─── DATASET ───
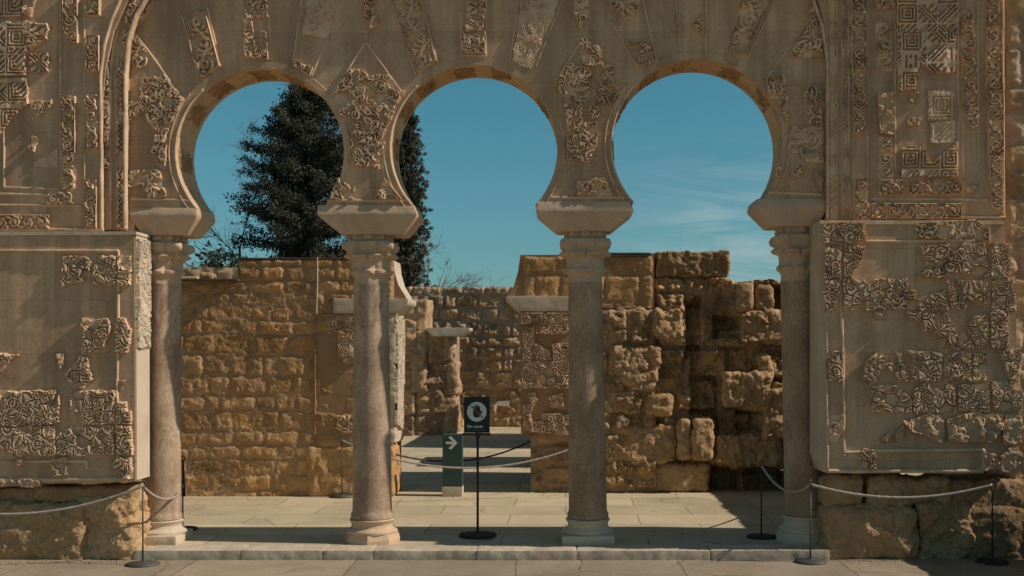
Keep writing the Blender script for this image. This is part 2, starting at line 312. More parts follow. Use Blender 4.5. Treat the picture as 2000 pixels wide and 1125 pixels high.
# ------------------------------------------------------------------ ornament carving (height fields)
class Canvas:
    def __init__(s, X, Z): s.X, s.Z = X, Z; s.H = np.zeros(X.shape)
    def win(s, pts, pad):
        X, Z = s.X, s.Z
        g = X[0, 1]-X[0, 0]
        i0 = int(max(0, (pts[:, 0].min()-pad-X[0, 0])/g)); i1 = int(min(X.shape[1], (pts[:, 0].max()+pad-X[0, 0])/g+2))
        j0 = int(max(0, (pts[:, 1].min()-pad-Z[0, 0])/g)); j1 = int(min(X.shape[0], (pts[:, 1].max()+pad-Z[0, 0])/g+2))
        if i1 <= i0 or j1 <= j0: return None
        return slice(j0, j1), slice(i0, i1)
    def stroke(s, pts, wd, h=1., style='groove'):
        pts = np.asarray(pts, float); sg = np.hypot(*np.diff(pts, axis=0).T); L_ = np.concatenate([[0], np.cumsum(sg)])
        n = max(3, int(L_[-1]/(np.max(wd)*0.45))); u = np.linspace(0, L_[-1], n)
        P = np.stack([np.interp(u, L_, pts[:, 0]), np.interp(u, L_, pts[:, 1])], 1)
        ww = np.interp(u, L_, wd) if hasattr(wd, '__len__') else np.full(n, wd)
        w_ = s.win(P, ww.max())
        if w_ is None: return
        x = s.X[w_][..., None]; z = s.Z[w_][..., None]
        d = np.hypot(x-P[:, 0], z-P[:, 1])/ww
        k = d.argmin(-1); t = np.take_along_axis(d, k[..., None], -1)[..., 0]
        if style == 'groove': hh = sm(1, .8, t)*(1-.62*np.exp(-(t/.27)**2))
        elif style == 'bead':
            a = u[k]/(ww[k]*1.5); fr = np.abs(a-np.round(a))*1.5
            hh = sm(1, .82, t)*(1-.75*sm(.62, .3, np.hypot(t, fr*1.7)))
        elif style == 'rib':
            a = u[k]/(ww[k]*.55); hh = sm(1, .8, t)*(.72+.28*np.cos(2*np.pi*a))
        else: hh = np.sqrt(np.clip(1-t*t, 0, 1))
        s.H[w_] = np.maximum(s.H[w_], hh*h)
    def leaf(s, x, z, ln, wd, ang, n=4, h=1.):
        c, q = math.cos(ang), math.sin(ang)
        w_ = s.win(np.array([[x-ln, z-ln], [x+ln, z+ln]]), 0)
        if w_ is None: return
        X = s.X[w_]-x; Z = s.Z[w_]-z; u = (X*c+Z*q)/ln; v = (-X*q+Z*c)/wd
        uu = np.clip(u, 0, 1); e = np.abs(np.sin(np.pi*uu**.8))**.7*(.8+.2*np.abs(np.sin(uu*np.pi*n)))
        t = np.abs(v)/np.maximum(e, 1e-3)
        hh = np.where((u > 0) & (u < 1) & (t < 1), sm(1, .7, t)*(.62+.38*np.abs(np.sin((uu*n-np.abs(v)*.9)*np.pi)))*(1-.35*np.exp(-(v/.12)**2)), 0)
        s.H[w_] = np.maximum(s.H[w_], hh*h)
    def fan(s, x, z, r, ang, n=5, spread=1.1, h=1.):
        for k in range(n):
            a = ang+spread*(k/(n-1)-.5)*2
            s.leaf(x, z, r*(1-.25*abs(k/(n-1)-.5)*2), r*.17, a, 1, h)
    def dot(s, x, z, r, h=1., hole=False):
        w_ = s.win(np.array([[x, z]]), r)
        if w_ is None: return
        t = np.hypot(s.X[w_]-x, s.Z[w_]-z)/r
        if hole: s.H[w_] = np.where(t < 1, s.H[w_]*sm(.3, 1, t), s.H[w_])
        else: s.H[w_] = np.maximum(s.H[w_], sm(1, .6, t)*h*(1-.4*np.exp(-(t/.35)**2)))
    def spiral(s, x, z, r, a0, sg, turns=1.35, wd=None):
        t = np.linspace(0, 1, 40); a = a0+sg*t*turns*2*np.pi; rr = r*(1-t*.78)
        s.stroke(np.stack([x+rr*np.cos(a), z+rr*np.sin(a)], 1), wd or r*.19)
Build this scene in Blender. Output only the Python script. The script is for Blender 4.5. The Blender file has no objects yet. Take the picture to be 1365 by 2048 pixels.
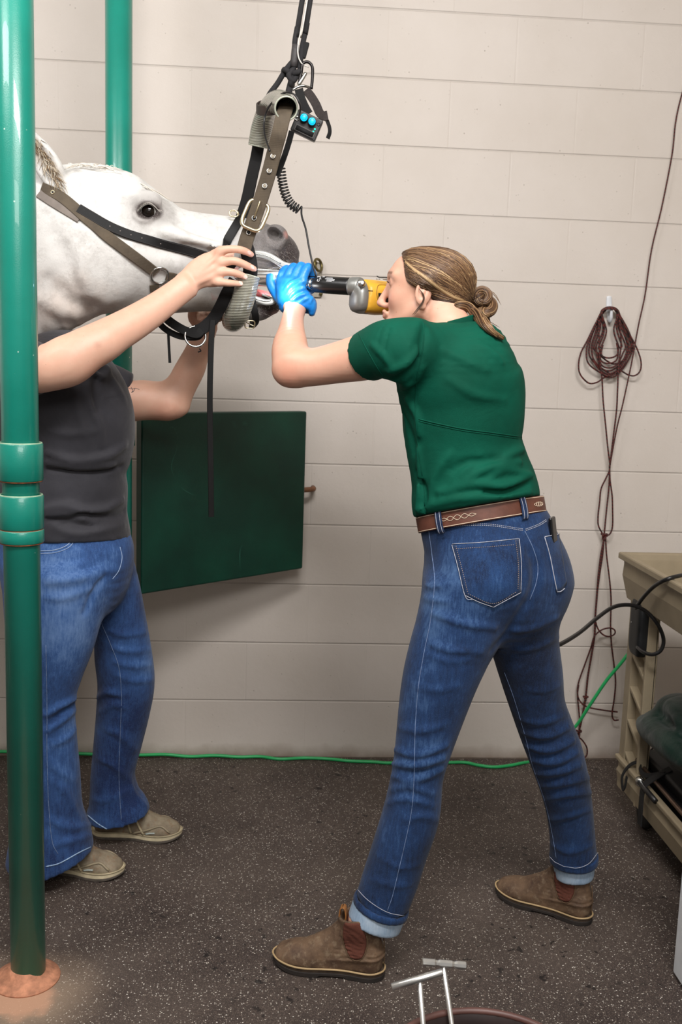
───
EXERCISE DESCRIPTION –
Repeat the material exactly as it reads, without any of its pictures.

ANSWER TO THE TASK –
Keep writing the Blender script for this image. This is part 2, starting at line 312. More parts follow. Use Blender 4.5. Treat the picture as 2000 pixels wide and 1125 pixels high.
# ------------------------------------------------------------------ ornament carving (height fields)
class Canvas:
    def __init__(s, X, Z): s.X, s.Z = X, Z; s.H = np.zeros(X.shape)
    def win(s, pts, pad):
        X, Z = s.X, s.Z
        g = X[0, 1]-X[0, 0]
        i0 = int(max(0, (pts[:, 0].min()-pad-X[0, 0])/g)); i1 = int(min(X.shape[1], (pts[:, 0].max()+pad-X[0, 0])/g+2))
        j0 = int(max(0, (pts[:, 1].min()-pad-Z[0, 0])/g)); j1 = int(min(X.shape[0], (pts[:, 1].max()+pad-Z[0, 0])/g+2))
        if i1 <= i0 or j1 <= j0: return None
        return slice(j0, j1), slice(i0, i1)
    def stroke(s, pts, wd, h=1., style='groove'):
        pts = np.asarray(pts, float); sg = np.hypot(*np.diff(pts, axis=0).T); L_ = np.concatenate([[0], np.cumsum(sg)])
        n = max(3, int(L_[-1]/(np.max(wd)*0.45))); u = np.linspace(0, L_[-1], n)
        P = np.stack([np.interp(u, L_, pts[:, 0]), np.interp(u, L_, pts[:, 1])], 1)
        ww = np.interp(u, L_, wd) if hasattr(wd, '__len__') else np.full(n, wd)
        w_ = s.win(P, ww.max())
        if w_ is None: return
        x = s.X[w_][..., None]; z = s.Z[w_][..., None]
        d = np.hypot(x-P[:, 0], z-P[:, 1])/ww
        k = d.argmin(-1); t = np.take_along_axis(d, k[..., None], -1)[..., 0]
        if style == 'groove': hh = sm(1, .8, t)*(1-.62*np.exp(-(t/.27)**2))
        elif style == 'bead':
            a = u[k]/(ww[k]*1.5); fr = np.abs(a-np.round(a))*1.5
            hh = sm(1, .82, t)*(1-.75*sm(.62, .3, np.hypot(t, fr*1.7)))
        elif style == 'rib':
            a = u[k]/(ww[k]*.55); hh = sm(1, .8, t)*(.72+.28*np.cos(2*np.pi*a))
        else: hh = np.sqrt(np.clip(1-t*t, 0, 1))
        s.H[w_] = np.maximum(s.H[w_], hh*h)
    def leaf(s, x, z, ln, wd, ang, n=4, h=1.):
        c, q = math.cos(ang), math.sin(ang)
        w_ = s.win(np.array([[x-ln, z-ln], [x+ln, z+ln]]), 0)
        if w_ is None: return
        X = s.X[w_]-x; Z = s.Z[w_]-z; u = (X*c+Z*q)/ln; v = (-X*q+Z*c)/wd
        uu = np.clip(u, 0, 1); e = np.abs(np.sin(np.pi*uu**.8))**.7*(.8+.2*np.abs(np.sin(uu*np.pi*n)))
        t = np.abs(v)/np.maximum(e, 1e-3)
        hh = np.where((u > 0) & (u < 1) & (t < 1), sm(1, .7, t)*(.62+.38*np.abs(np.sin((uu*n-np.abs(v)*.9)*np.pi)))*(1-.35*np.exp(-(v/.12)**2)), 0)
        s.H[w_] = np.maximum(s.H[w_], hh*h)
    def fan(s, x, z, r, ang, n=5, spread=1.1, h=1.):
        for k in range(n):
            a = ang+spread*(k/(n-1)-.5)*2
            s.leaf(x, z, r*(1-.25*abs(k/(n-1)-.5)*2), r*.17, a, 1, h)
    def dot(s, x, z, r, h=1., hole=False):
        w_ = s.win(np.array([[x, z]]), r)
        if w_ is None: return
        t = np.hypot(s.X[w_]-x, s.Z[w_]-z)/r
        if hole: s.H[w_] = np.where(t < 1, s.H[w_]*sm(.3, 1, t), s.H[w_])
        else: s.H[w_] = np.maximum(s.H[w_], sm(1, .6, t)*h*(1-.4*np.exp(-(t/.35)**2)))
    def spiral(s, x, z, r, a0, sg, turns=1.35, wd=None):
        t = np.linspace(0, 1, 40); a = a0+sg*t*turns*2*np.pi; rr = r*(1-t*.78)
        s.stroke(np.stack([x+rr*np.cos(a), z+rr*np.sin(a)], 1), wd or r*.19)
Build this scene in Blender. Output only the Python script. The script is for Blender 4.5. The Blender file has no objects yet. Take the picture to be 1365 by 2048 pixels.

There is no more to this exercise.